**WRITTEN REQUEST:** Return all of the data exactly, with nothing left out but the pictures.

**SOURCE EXCERPT:**
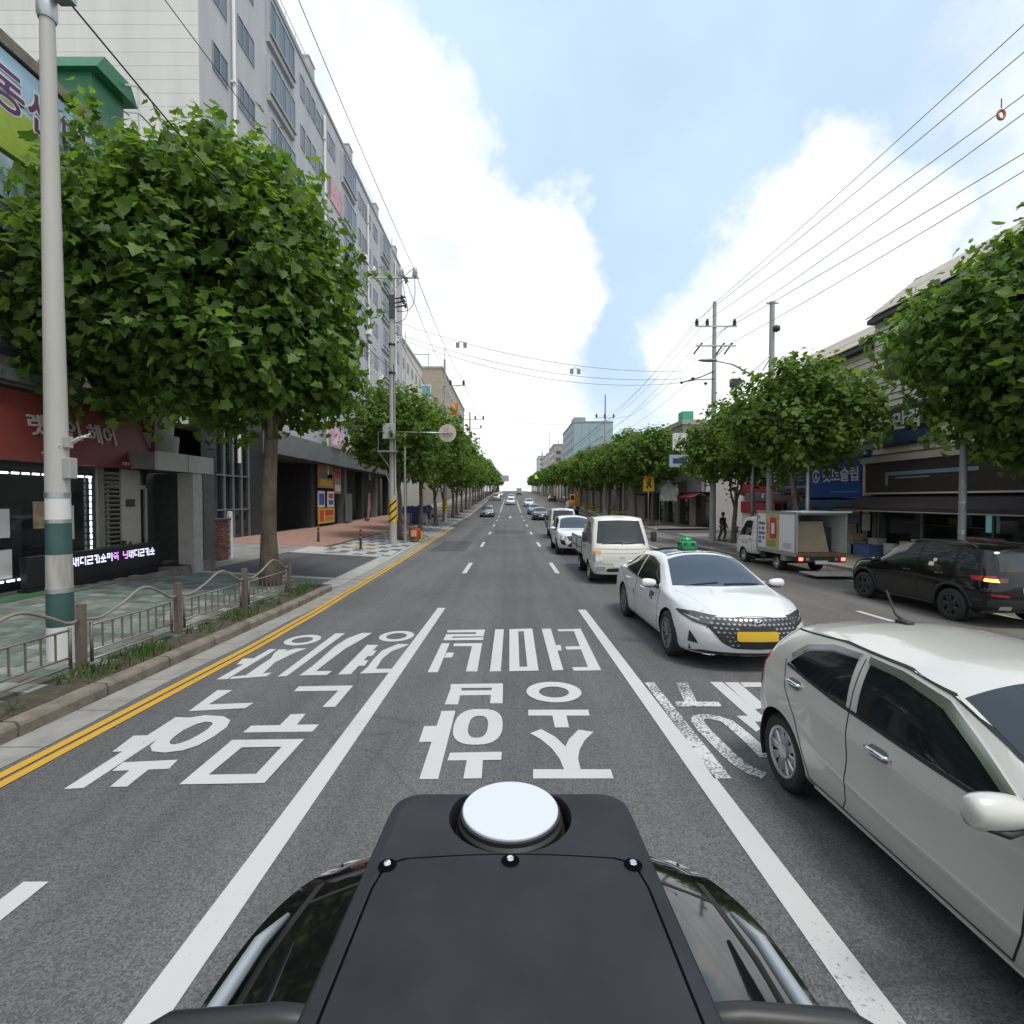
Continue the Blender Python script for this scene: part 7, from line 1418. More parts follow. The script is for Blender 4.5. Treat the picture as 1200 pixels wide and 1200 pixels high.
def chassis(root, xr_, x1, rim, tr=.80):
    b = MB().box(x1, .6, -.38, -.28, .45, .58).box(x1, .6, .28, .38, .45, .58).tube([(xr_,-.62,.32),(xr_,.62,.32)], .06, 8).bbox(-1.4,-.9,-.72,-.4,.35,.58,.02).bbox(-1.5,-1.1,.4,.75,.35,.58,.02)
    part('chassis', b, BLKPL, root); wheels(root, (.18,), .84, .31, .19, 'steel', rim); wheels(root, (xr_,), tr, .285, .28, 'steel', rim)
def pickup(label, detail=True, mat=None, load=False):
    r = thing('pickup_truck', label, 'truck'); mat = mat or CW; truck_cab(r, mat, detail); chassis(r, -2.25, -3.55, RIM_S if detail else RIM_D)
    part('bed_floor', MB().box(-3.75, -1.05, -.83, .83, .66, .74), M('bed_grey', (.20,.20,.195), .6), r)
    BM = M('bed_cream', (.58,.57,.52), .45); 
    for sg in (1,-1):
        p = part('side_gate', MB().box(-3.75,-1.07,*sorted((sg*.83,sg*.87)),.72,1.19), BM, r); part('gate_rib', MB().box(-3.75,-1.07,*sorted((sg*.871,sg*.885)),.86,.90).box(-3.75,-1.07,*sorted((sg*.82,sg*.885)),1.191,1.215).box(-3.72,-3.66,*sorted((sg*.871,sg*.89)),.74,1.12).box(-2.4,-2.34,*sorted((sg*.871,sg*.89)),.74,1.12).box(-1.13,-1.07,*sorted((sg*.871,sg*.89)),.74,1.12), BM if False else M('gate_trim', (.06,.06,.06), .5), p)
    part('tail_gate', MB().box(-3.79,-3.751,-.87,.87,.72,1.12), BM, r); part('headboard', MB().box(-1.06,-1.02,-.83,.83,.74,1.35).tube([(-1.04,-.8,1.3),(-1.04,-.8,1.62),(-1.04,.8,1.62),(-1.04,.8,1.3)], .025, 6), M('headboard_grey', (.4,.4,.38), .5), r)
    part('tail_lamp', MB().box(-3.81,-3.78,.62,.82,.52,.63), REDL, r); part('tail_lamp', MB().box(-3.81,-3.78,-.82,-.62,.52,.63), REDL, r)
    for sg in (1,-1): part('mudguard', MB().box(-2.62,-1.88,*sorted((sg*.55,sg*.86)),.62,.655), BLKPL, r)
    return r
t1 = pickup('cream white pickup truck with orange corner lamps following the taxi'); slope(t1, 2.32+.86, 15.25+.18, SOUTH)
t2 = pickup('second pale pickup truck, half hidden behind the white suv', False, paint('grey_white', (.46,.46,.43))); slope(t2, 2.5+.86, 33.0, SOUTH)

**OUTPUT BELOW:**
Continue the Blender Python script for this scene: part 7, from line 1418. More parts follow. The script is for Blender 4.5. Treat the picture as 1200 pixels wide and 1200 pixels high.
def chassis(root, xr_, x1, rim, tr=.80):
    b = MB().box(x1, .6, -.38, -.28, .45, .58).box(x1, .6, .28, .38, .45, .58).tube([(xr_,-.62,.32),(xr_,.62,.32)], .06, 8).bbox(-1.4,-.9,-.72,-.4,.35,.58,.02).bbox(-1.5,-1.1,.4,.75,.35,.58,.02)
    part('chassis', b, BLKPL, root); wheels(root, (.18,), .84, .31, .19, 'steel', rim); wheels(root, (xr_,), tr, .285, .28, 'steel', rim)
def pickup(label, detail=True, mat=None, load=False):
    r = thing('pickup_truck', label, 'truck'); mat = mat or CW; truck_cab(r, mat, detail); chassis(r, -2.25, -3.55, RIM_S if detail else RIM_D)
    part('bed_floor', MB().box(-3.75, -1.05, -.83, .83, .66, .74), M('bed_grey', (.20,.20,.195), .6), r)
    BM = M('bed_cream', (.58,.57,.52), .45); 
    for sg in (1,-1):
        p = part('side_gate', MB().box(-3.75,-1.07,*sorted((sg*.83,sg*.87)),.72,1.19), BM, r); part('gate_rib', MB().box(-3.75,-1.07,*sorted((sg*.871,sg*.885)),.86,.90).box(-3.75,-1.07,*sorted((sg*.82,sg*.885)),1.191,1.215).box(-3.72,-3.66,*sorted((sg*.871,sg*.89)),.74,1.12).box(-2.4,-2.34,*sorted((sg*.871,sg*.89)),.74,1.12).box(-1.13,-1.07,*sorted((sg*.871,sg*.89)),.74,1.12), BM if False else M('gate_trim', (.06,.06,.06), .5), p)
    part('tail_gate', MB().box(-3.79,-3.751,-.87,.87,.72,1.12), BM, r); part('headboard', MB().box(-1.06,-1.02,-.83,.83,.74,1.35).tube([(-1.04,-.8,1.3),(-1.04,-.8,1.62),(-1.04,.8,1.62),(-1.04,.8,1.3)], .025, 6), M('headboard_grey', (.4,.4,.38), .5), r)
    part('tail_lamp', MB().box(-3.81,-3.78,.62,.82,.52,.63), REDL, r); part('tail_lamp', MB().box(-3.81,-3.78,-.82,-.62,.52,.63), REDL, r)
    for sg in (1,-1): part('mudguard', MB().box(-2.62,-1.88,*sorted((sg*.55,sg*.86)),.62,.655), BLKPL, r)
    return r
t1 = pickup('cream white pickup truck with orange corner lamps following the taxi'); slope(t1, 2.32+.86, 15.25+.18, SOUTH)
t2 = pickup('second pale pickup truck, half hidden behind the white suv', False, paint('grey_white', (.46,.46,.43))); slope(t2, 2.5+.86, 33.0, SOUTH)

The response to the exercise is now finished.